When talking about queer culture of the 90s there’s this urge to highlight the things that we attached to that mattered a lot, even if it can look a lot like crowing over crumbs. And yeah, this is a crumb. The Androsynth are cool, you can play them in melee, they’re really fun to play, shame about how their only place in the plot is in the rear view mirror.

Oh right, the sudden disappearance. What was that about…?

…suddenly, the Orz show up. They are *funny* fish *campers* with *strange* ways of speaking and *dancing*, where the translator system has just broken the hell down.

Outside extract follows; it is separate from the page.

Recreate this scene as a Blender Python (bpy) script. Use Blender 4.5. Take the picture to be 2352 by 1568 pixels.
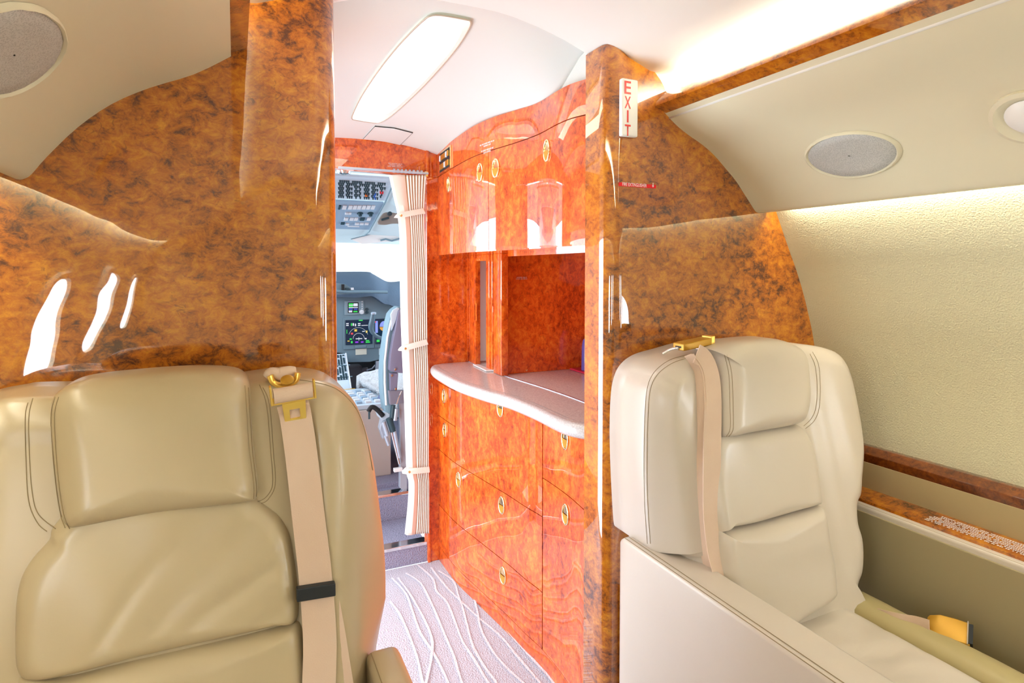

I’ll talk more about the Orz another time, because I like them a lot, but for now, the important thing is to know that they’re a great ally, they provide a useful ship, and if you ever ask them about the Androsynth twice, they will kill you.

The entire Androsynth culture disappeared and trying to find out why will result in the Orz, who definitely seem to be responsible, turning on you relentlessly. And since it’s a time of war, you just… kinda… don’t ever find out more about what happened. The Androsynth’s story in Star Control 2 is a punctuation mark.

An end.

They were literally a trail of crumbs.